AIM OF THE EXERCISE | All of the data should be repeated exactly; pictures are not part of the copy.

MATERIAL |
>> begin
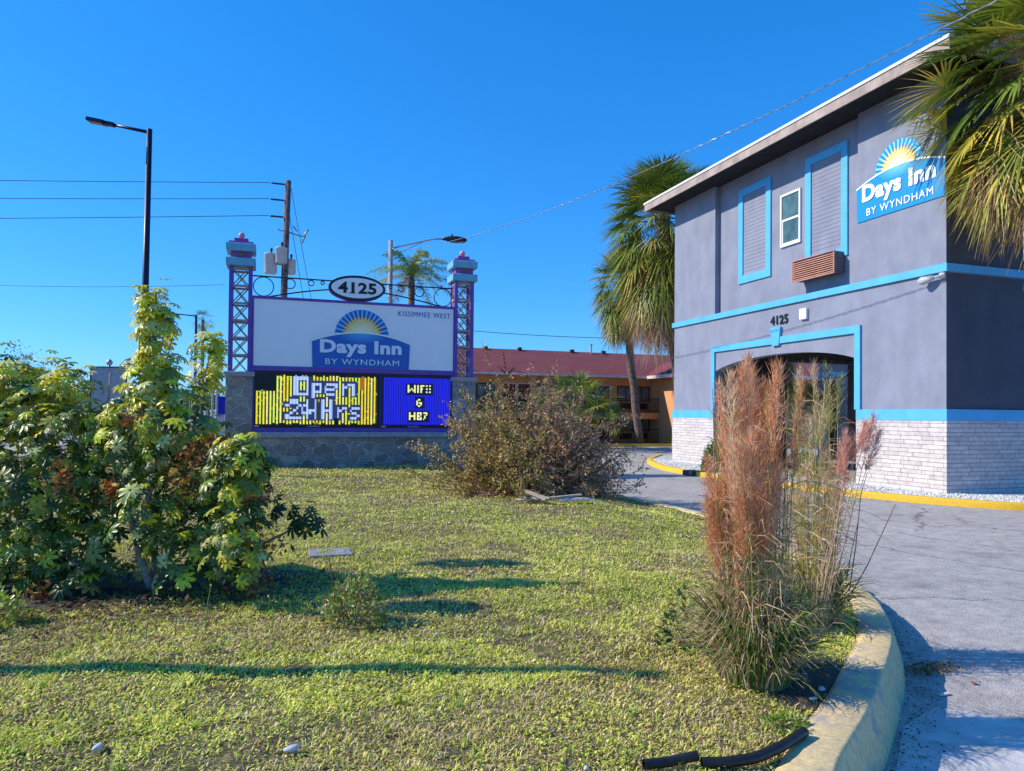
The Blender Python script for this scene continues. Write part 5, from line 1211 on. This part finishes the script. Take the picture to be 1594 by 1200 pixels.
# utility pole
UX, UY = .66, 39.6
up = thing('utility_pole', 'weathered wooden utility pole with three grey transformers behind the sign', 'utility pole', (UX-.1, UY, 0))
def uz(y): return pz(440, y, UX, UY)
zt = uz(281); mb = MB(); mb.tube([(UX-.22, UY, 0), (UX+.10, UY, zt)], [.21, .15], 12); mb.build('pole', M['wood_pole'], up, True)
ux = lambda z: UX-.22+.32*z/zt
def can(x, y, z0, z1, r):
    mb = MB(); mb.lathe((x, y, z0), [(r*.9, 0), (r, .03), (r, z1-z0-.08), (r*1.06, z1-z0-.07), (r*1.06, z1-z0-.03), (r*.8, z1-z0), (.02, z1-z0+.02)], 18)
    c_ = mb.build('transformer', M['white_metal'], up, True); mb = MB(); mb.lathe((x+.03, y-.05, z1), [(.05, 0), (.04, .12), (.07, .16), (.07, .24), (.03, .28)], 10); mb.build('bushing', M['navy'], c_, True)
    mb = MB(); mb.box((min(x, ux(z1)), y-.03, (z0+z1)/2-.05), (max(x, ux(z1)), y+.03, (z0+z1)/2+.05)); mb.build('bracket', M['steel'], c_)
can(UX-.72, UY-.15, uz(428), uz(397), .32); can(UX-.20, UY-.50, uz(413), uz(389), .30); can(UX+.28, UY+.2, uz(425), uz(402), .27)
for y in (287, 312, 338):
    z = uz(y); mb = MB()
    mb.tube([(ux(z)-.12, UY-.05, z-.02)]+[(ux(z)-.2-k*.04, UY-.05, z-.02) for k in range(17)], [.03]+[.065 if k % 2 else .03 for k in range(17)], 8)
    mb.build('insulator_string', M['navy'], up, True)
mb = MB(); z = uz(360); mb.tube([(ux(z), UY-.1, z), (ux(z)-.35, UY-.15, z-.02), (ux(z)-.48, UY-.15, z+.14)], .035, 6); mb.tube([(ux(z), UY, z), (ux(z)+.55, UY+.1, z-.12), (ux(z)+.95, UY+.1, z-.2)], .04, 6); mb.tube([(ux(z)+.55, UY, z+.05), (ux(z)+.35, UY, z+.3)], .04, 6); mb.tube([(ux(z)+.95, UY, z-.2), (ux(z)+.8, UY, z-.55)], .05, 6); mb.tube([(ux(z)+.9, UY, z-.2), (ux(z)+1.1, UY, z+.2)], .06, 6); mb.build('cutout_bracket', M['steel'], up, True)
for k, y in enumerate((287, 312, 338)):
    z = uz(y); far = px(0, (277, 305, 336)[k], 38.2); a = np.array([ux(z)-.9, UY-.05, z]); d = (far-a); wire('power_line', ['topmost', 'middle', 'lowest'][k]+' of the three thin power lines running left from the utility pole', a, a+d*3.2, .15, .018, group='power lines left of the utility pole')
z = uz(285)
wire('guy_wire', 'steep guy wire from the top of the utility pole down to the right', (ux(z)+.1, UY, z), (ux(z)+3.2, UY+6, .3), 0, .015, group='guy wires of the utility pole')
wire('guy_wire', 'steep guy wire from the middle of the utility pole down to the right', (ux(uz(315)), UY, uz(315)), (ux(z)+2.6, UY+6, .3), 0, .015, group='guy wires of the utility pole')
w = px(735, 509, 70); w2 = px(990, 520, 70); wire('power_line', 'thin sagging cable in the sky above the maroon motel roof', w-(w2-w)*.4, w2+(w2-w)*.5, .55, .03)
w = px(0, 441, 50); w2 = px(350, 443, 50); wire('power_line', 'faint lowest cable crossing the sky behind the tall lamp post', w-(w2-w)*.3, w2, .2, .015)
# service drop over the drive (throws its shadow on the gatehouse)
pts = []
img = [(1560, -2), (1430, 60), (1300, 125), (1110, 222), (940, 290), (850, 330), (730, 368), (660, 384)]
def planX(Y_): return 8.59-.155*(Y_-27.09)
for x, y in img:
    d = px(x, y, 1)-np.array([0, 0, EYE]); tq = (8.59+.155*27.09)/(d[0]+.155*d[1]); pts.append(np.array([0, 0, EYE])+d*tq)
pts = np.array(pts); ordr = np.argsort(pts[:, 1]); pts = pts[ordr]
co = np.polyfit(pts[:, 1], pts[:, 2], 3); yq_ = np.linspace(pts[0, 1]-4, LY, 90); zq = np.polyval(co, yq_)
mb = MB()
P_ = np.stack([planX(yq_), yq_, zq], 1); P_[-1] = (LX, LY, ztop-.35); 
mb.tube(P_, .009, 6)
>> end
TASK SOLUTION |
The Blender Python script for this scene continues. Write part 5, from line 1211 on. This part finishes the script. Take the picture to be 1594 by 1200 pixels.
# utility pole
UX, UY = .66, 39.6
up = thing('utility_pole', 'weathered wooden utility pole with three grey transformers behind the sign', 'utility pole', (UX-.1, UY, 0))
def uz(y): return pz(440, y, UX, UY)
zt = uz(281); mb = MB(); mb.tube([(UX-.22, UY, 0), (UX+.10, UY, zt)], [.21, .15], 12); mb.build('pole', M['wood_pole'], up, True)
ux = lambda z: UX-.22+.32*z/zt
def can(x, y, z0, z1, r):
    mb = MB(); mb.lathe((x, y, z0), [(r*.9, 0), (r, .03), (r, z1-z0-.08), (r*1.06, z1-z0-.07), (r*1.06, z1-z0-.03), (r*.8, z1-z0), (.02, z1-z0+.02)], 18)
    c_ = mb.build('transformer', M['white_metal'], up, True); mb = MB(); mb.lathe((x+.03, y-.05, z1), [(.05, 0), (.04, .12), (.07, .16), (.07, .24), (.03, .28)], 10); mb.build('bushing', M['navy'], c_, True)
    mb = MB(); mb.box((min(x, ux(z1)), y-.03, (z0+z1)/2-.05), (max(x, ux(z1)), y+.03, (z0+z1)/2+.05)); mb.build('bracket', M['steel'], c_)
can(UX-.72, UY-.15, uz(428), uz(397), .32); can(UX-.20, UY-.50, uz(413), uz(389), .30); can(UX+.28, UY+.2, uz(425), uz(402), .27)
for y in (287, 312, 338):
    z = uz(y); mb = MB()
    mb.tube([(ux(z)-.12, UY-.05, z-.02)]+[(ux(z)-.2-k*.04, UY-.05, z-.02) for k in range(17)], [.03]+[.065 if k % 2 else .03 for k in range(17)], 8)
    mb.build('insulator_string', M['navy'], up, True)
mb = MB(); z = uz(360); mb.tube([(ux(z), UY-.1, z), (ux(z)-.35, UY-.15, z-.02), (ux(z)-.48, UY-.15, z+.14)], .035, 6); mb.tube([(ux(z), UY, z), (ux(z)+.55, UY+.1, z-.12), (ux(z)+.95, UY+.1, z-.2)], .04, 6); mb.tube([(ux(z)+.55, UY, z+.05), (ux(z)+.35, UY, z+.3)], .04, 6); mb.tube([(ux(z)+.95, UY, z-.2), (ux(z)+.8, UY, z-.55)], .05, 6); mb.tube([(ux(z)+.9, UY, z-.2), (ux(z)+1.1, UY, z+.2)], .06, 6); mb.build('cutout_bracket', M['steel'], up, True)
for k, y in enumerate((287, 312, 338)):
    z = uz(y); far = px(0, (277, 305, 336)[k], 38.2); a = np.array([ux(z)-.9, UY-.05, z]); d = (far-a); wire('power_line', ['topmost', 'middle', 'lowest'][k]+' of the three thin power lines running left from the utility pole', a, a+d*3.2, .15, .018, group='power lines left of the utility pole')
z = uz(285)
wire('guy_wire', 'steep guy wire from the top of the utility pole down to the right', (ux(z)+.1, UY, z), (ux(z)+3.2, UY+6, .3), 0, .015, group='guy wires of the utility pole')
wire('guy_wire', 'steep guy wire from the middle of the utility pole down to the right', (ux(uz(315)), UY, uz(315)), (ux(z)+2.6, UY+6, .3), 0, .015, group='guy wires of the utility pole')
w = px(735, 509, 70); w2 = px(990, 520, 70); wire('power_line', 'thin sagging cable in the sky above the maroon motel roof', w-(w2-w)*.4, w2+(w2-w)*.5, .55, .03)
w = px(0, 441, 50); w2 = px(350, 443, 50); wire('power_line', 'faint lowest cable crossing the sky behind the tall lamp post', w-(w2-w)*.3, w2, .2, .015)
# service drop over the drive (throws its shadow on the gatehouse)
pts = []
img = [(1560, -2), (1430, 60), (1300, 125), (1110, 222), (940, 290), (850, 330), (730, 368), (660, 384)]
def planX(Y_): return 8.59-.155*(Y_-27.09)
for x, y in img:
    d = px(x, y, 1)-np.array([0, 0, EYE]); tq = (8.59+.155*27.09)/(d[0]+.155*d[1]); pts.append(np.array([0, 0, EYE])+d*tq)
pts = np.array(pts); ordr = np.argsort(pts[:, 1]); pts = pts[ordr]
co = np.polyfit(pts[:, 1], pts[:, 2], 3); yq_ = np.linspace(pts[0, 1]-4, LY, 90); zq = np.polyval(co, yq_)
mb = MB()
P_ = np.stack([planX(yq_), yq_, zq], 1); P_[-1] = (LX, LY, ztop-.35); 
mb.tube(P_, .009, 6)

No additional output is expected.